Automated data analysis: Are the police allowed to do data mining?

Status: 02/16/2023 05:03

In Hesse and North Rhine-Westphalia, the police use software that evaluates large-scale data – to prevent crime. But is that allowed? The Federal Constitutional Court decides on this.

By Klaus Hempel, ARD legal department

At its core is a special computer program designed to help the police detect and prevent planned crimes at an early stage. To make this possible, the software works with large amounts of data.

In practice, you have to imagine it like this: In a first step, the software is fed with a very large number of different data. This is information that the police authorities themselves have collected and stored in various databases. This can be information about crimes that have already been committed – for example about the perpetrators, victims or witnesses; or data about suspicious persons and their environment.

The computer program then analyzes this data and finally spits out a specific picture of the situation. The police data that the software processes can theoretically also be supplemented: for example with data from other authorities or with data from social networks such as Facebook or Instagram.

Criticism from privacy advocates and civil rights activists

The police in Hesse are already working with such software, as is the police in North Rhine-Westphalia. In Hamburg there is a state law that allows the use of the software. Bayern also wants to use them. This relatively new form of automated data analysis has alarmed civil rights activists and privacy advocates. They see the danger that data protection will fall by the wayside.

Sarah Lincoln, a lawyer at the Freedom Rights Society, fears the same thing. “This is not just a pure inspection of data.
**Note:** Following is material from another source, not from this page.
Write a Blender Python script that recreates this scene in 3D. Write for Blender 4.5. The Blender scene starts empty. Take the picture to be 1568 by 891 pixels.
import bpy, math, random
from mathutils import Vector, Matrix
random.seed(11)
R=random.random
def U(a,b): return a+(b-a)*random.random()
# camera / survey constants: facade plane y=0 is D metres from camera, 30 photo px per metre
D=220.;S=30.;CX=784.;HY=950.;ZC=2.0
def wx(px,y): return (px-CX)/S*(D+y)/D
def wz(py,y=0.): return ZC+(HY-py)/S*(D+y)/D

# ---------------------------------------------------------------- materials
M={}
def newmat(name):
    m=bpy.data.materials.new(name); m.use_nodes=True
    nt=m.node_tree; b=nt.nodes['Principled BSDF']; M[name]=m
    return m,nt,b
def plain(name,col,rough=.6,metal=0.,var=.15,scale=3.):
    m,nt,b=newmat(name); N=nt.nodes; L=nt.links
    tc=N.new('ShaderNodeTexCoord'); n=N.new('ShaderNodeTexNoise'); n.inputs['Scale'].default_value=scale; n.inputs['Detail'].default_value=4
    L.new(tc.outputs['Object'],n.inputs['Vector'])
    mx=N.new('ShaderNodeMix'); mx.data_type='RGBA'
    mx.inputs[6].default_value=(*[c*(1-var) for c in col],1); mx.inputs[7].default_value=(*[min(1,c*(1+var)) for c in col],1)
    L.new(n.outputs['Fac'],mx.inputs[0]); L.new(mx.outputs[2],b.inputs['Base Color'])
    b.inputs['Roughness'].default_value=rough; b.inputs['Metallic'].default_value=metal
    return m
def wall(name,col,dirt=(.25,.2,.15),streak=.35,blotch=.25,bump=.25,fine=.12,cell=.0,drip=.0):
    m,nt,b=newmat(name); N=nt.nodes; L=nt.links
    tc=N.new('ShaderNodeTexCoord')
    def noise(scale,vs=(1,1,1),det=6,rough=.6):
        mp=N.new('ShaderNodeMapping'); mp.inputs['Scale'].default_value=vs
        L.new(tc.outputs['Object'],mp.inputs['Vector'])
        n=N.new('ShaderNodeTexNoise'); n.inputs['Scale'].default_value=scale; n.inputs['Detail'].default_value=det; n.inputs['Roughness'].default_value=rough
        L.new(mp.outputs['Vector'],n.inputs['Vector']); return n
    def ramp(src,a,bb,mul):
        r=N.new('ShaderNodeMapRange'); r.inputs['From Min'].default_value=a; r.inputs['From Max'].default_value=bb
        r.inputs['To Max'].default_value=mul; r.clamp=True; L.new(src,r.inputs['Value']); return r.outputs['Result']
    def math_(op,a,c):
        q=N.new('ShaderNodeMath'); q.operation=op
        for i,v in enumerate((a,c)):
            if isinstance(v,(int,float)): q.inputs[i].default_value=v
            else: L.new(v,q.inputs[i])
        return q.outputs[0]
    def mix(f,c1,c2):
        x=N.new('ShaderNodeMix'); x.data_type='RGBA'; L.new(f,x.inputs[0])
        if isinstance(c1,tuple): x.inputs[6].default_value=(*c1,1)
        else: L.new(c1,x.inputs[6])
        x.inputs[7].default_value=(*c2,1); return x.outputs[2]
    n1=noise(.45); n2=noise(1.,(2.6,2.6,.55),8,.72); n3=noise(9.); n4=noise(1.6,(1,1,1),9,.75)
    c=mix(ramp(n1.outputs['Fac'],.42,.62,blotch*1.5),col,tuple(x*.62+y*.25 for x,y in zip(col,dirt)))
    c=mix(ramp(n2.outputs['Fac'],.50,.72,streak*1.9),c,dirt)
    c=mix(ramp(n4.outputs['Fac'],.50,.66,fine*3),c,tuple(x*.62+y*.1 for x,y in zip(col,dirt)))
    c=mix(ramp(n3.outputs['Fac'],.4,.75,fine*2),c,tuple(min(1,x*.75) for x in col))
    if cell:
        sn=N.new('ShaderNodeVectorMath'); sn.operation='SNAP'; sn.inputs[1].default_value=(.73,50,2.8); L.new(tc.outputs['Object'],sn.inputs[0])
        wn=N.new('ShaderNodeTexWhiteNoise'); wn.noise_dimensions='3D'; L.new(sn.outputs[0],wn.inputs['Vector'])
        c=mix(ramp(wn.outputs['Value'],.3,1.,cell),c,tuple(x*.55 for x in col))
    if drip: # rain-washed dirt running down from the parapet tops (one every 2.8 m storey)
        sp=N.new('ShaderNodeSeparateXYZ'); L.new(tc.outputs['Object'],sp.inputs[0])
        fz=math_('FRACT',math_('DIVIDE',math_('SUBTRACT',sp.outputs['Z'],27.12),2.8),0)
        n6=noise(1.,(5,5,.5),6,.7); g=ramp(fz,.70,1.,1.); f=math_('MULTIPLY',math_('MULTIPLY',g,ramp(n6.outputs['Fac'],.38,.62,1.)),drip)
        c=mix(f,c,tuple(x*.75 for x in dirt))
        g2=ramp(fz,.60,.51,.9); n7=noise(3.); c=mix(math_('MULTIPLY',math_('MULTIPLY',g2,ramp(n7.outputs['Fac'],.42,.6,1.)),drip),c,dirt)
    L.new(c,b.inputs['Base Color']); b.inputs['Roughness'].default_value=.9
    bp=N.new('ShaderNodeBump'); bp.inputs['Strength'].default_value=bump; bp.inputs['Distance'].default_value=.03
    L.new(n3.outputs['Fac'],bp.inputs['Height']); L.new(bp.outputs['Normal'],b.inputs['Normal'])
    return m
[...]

It happens with self-learning algorithms that bring new insights to light. This is an intervention of particular importance that goes far beyond the purely manual evaluation of data.”
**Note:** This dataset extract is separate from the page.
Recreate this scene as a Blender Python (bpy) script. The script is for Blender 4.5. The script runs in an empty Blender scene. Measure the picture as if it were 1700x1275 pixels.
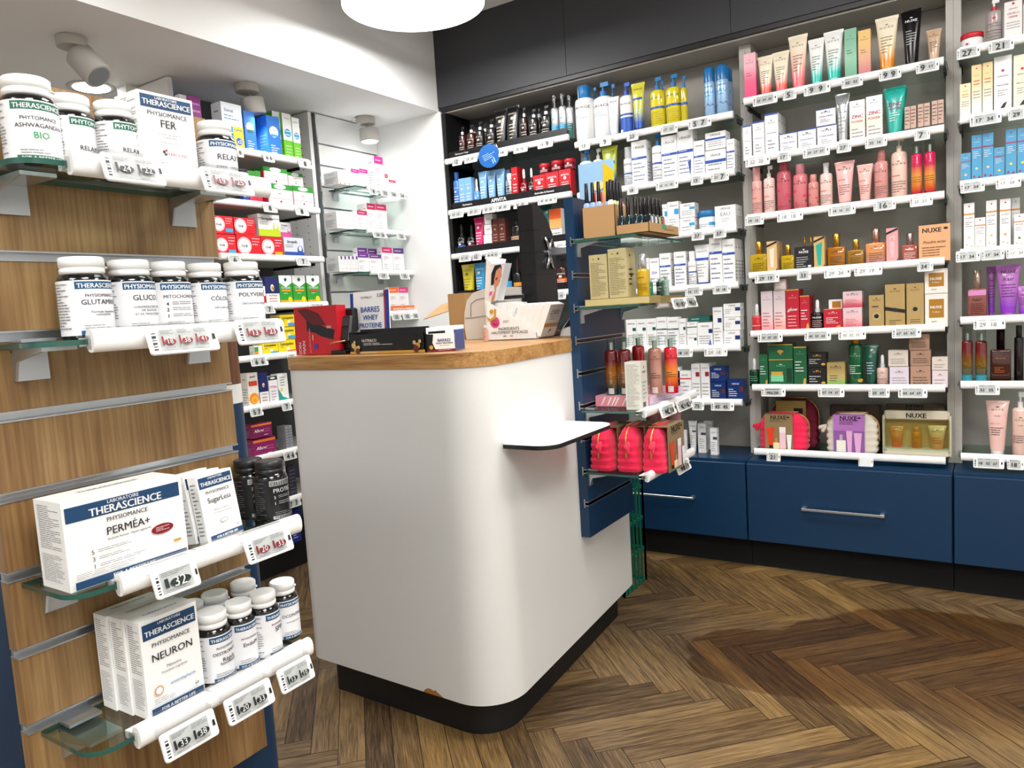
import bpy, math, random
from mathutils import Vector, Matrix
random.seed(7)
SC = bpy.context.scene
COL = SC.collection
PI = math.pi
# ---------------------------------------------------------------- camera
FPX = 1224.73; ROLL = -0.0620164; PITCH = 0.0972511; YAW = 0.5779298; H = 1.05
def _rot():
    cy, sy = math.cos(YAW), math.sin(YAW); cp, sp = math.cos(PITCH), math.sin(PITCH); cr, sr = math.cos(ROLL), math.sin(ROLL)
    Ry = Matrix(((cy, 0, sy), (0, 1, 0), (-sy, 0, cy)))
    Rp = Matrix(((1, 0, 0), (0, cp, -sp), (0, sp, cp)))
    Rr = Matrix(((cr, -sr, 0), (sr, cr, 0), (0, 0, 1)))
    return Rr @ Rp @ Ry
RM = _rot()
def ray(x, y):
    d = RM.transposed() @ Vector(((x-850)/FPX, (y-637.5)/FPX, 1))
    return Vector((d[0], d[2], -d[1]))
CAM = Vector((0, 0, H))
def atz(x, y, z): d = ray(x, y); return CAM + d*((z-H)/d[2])
def aty(x, y, Y): d = ray(x, y); return CAM + d*(Y/d[1])
def atx(x, y, X): d = ray(x, y); return CAM + d*(X/d[0])
def depth(P): return (RM @ Vector((P[0], -(P[2]-H), P[1])))[2]
cd = bpy.data.cameras.new('camera'); cam = bpy.data.objects.new('camera', cd); COL.objects.link(cam)
cd.sensor_width = 36; cd.lens = FPX/1700*36; cd.clip_start = 0.02; cd.clip_end = 50
# rows of RM are the camera's right, down, forward axes in (X, -Z, Y)
def wv(r): return Vector((r[0], r[2], -r[1]))
rt, dn, fw = wv(RM[0]), wv(RM[1]), wv(RM[2])
cam.matrix_world = Matrix.Translation(CAM) @ Matrix((( rt[0], -dn[0], -fw[0]), (rt[1], -dn[1], -fw[1]), (rt[2], -dn[2], -fw[2]))).to_4x4()
SC.camera = cam
# ---------------------------------------------------------------- world, exposure
wd = bpy.data.worlds.new('world'); SC.world = wd; wd.use_nodes = True
wd.node_tree.nodes['Background'].inputs[0].default_value = (0.75, 0.82, 0.9, 1)
wd.node_tree.nodes['Background'].inputs[1].default_value = 0.3
SC.view_settings.view_transform = 'Standard'; SC.view_settings.look = 'None'
SC.view_settings.exposure = 0.18; SC.view_settings.gamma = 1; SC.view_settings.use_curve_mapping = False
# area lights added below the ceiling, out of view, to brighten the sales floor
def area(loc, rot, sx, sy, power, col=(1, .98, .95)):
    l = bpy.data.lights.new('added_ceiling_light', 'AREA'); l.shape = 'RECTANGLE'; l.size = sx; l.size_y = sy; l.energy = power; l.color = col
    o = bpy.data.objects.new('added_ceiling_light', l); COL.objects.link(o); o.location = loc; o.rotation_euler = rot; return o
area((-0.55, 1.45, 2.36), (0, 0, 0), 0.6, 0.6, 18)
area((0.75, 1.75, 2.36), (0, 0, 0), 0.6, 0.6, 15)
area((0.4, 0.1, 2.36), (0, 0, 0), 0.7, 0.7, 22)
area((-0.6, -1.2, 2.36), (0, 0, 0), 0.8, 0.8, 17)
area((1.6, -0.6, 2.36), (0, 0, 0), 0.8, 0.8, 12)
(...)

Among other things, journalists and a criminal defense lawyer, who are supported by the Society for Freedom Rights, had complained. They fear that they, too, will be targeted by law enforcement because of their work. They consider this unconstitutional.

“As a lawyer, for example, you are in contact with a lot of clients who are targeted by the police. Journalists talk to people when they do research,” says Lincoln. “All of these contacts establish cross-connections because the police can report: Who was someone in contact with? Who lives in the same house? Who was at the same meeting?”

Compatible with fundamental rights protection?

Ultimately, personality profiles could be created in this way – from innocent citizens. According to the plaintiffs, this violates the fundamental right to informational self-determination. During the oral hearing last December, the Hessian Interior Minister Peter Beuth CDU defended the use of the software.

The state of Hesse is a pioneer, the software has been used there since 2017. “We need an analysis platform with which we can better compile, read and analyze the existing data already stored by the police. In order to then be able to avert dangers for the population.” As an example, Beuth named terrorist attacks that could be prevented with the help of the software.

Now the Federal Constitutional Court will decide whether the police can continue to use the computer program. It is unlikely that the judges will ban the deployment completely after the course of the hearing in December. Most likely, however, they will demand legal changes and additions so that the protection of fundamental rights remains guaranteed.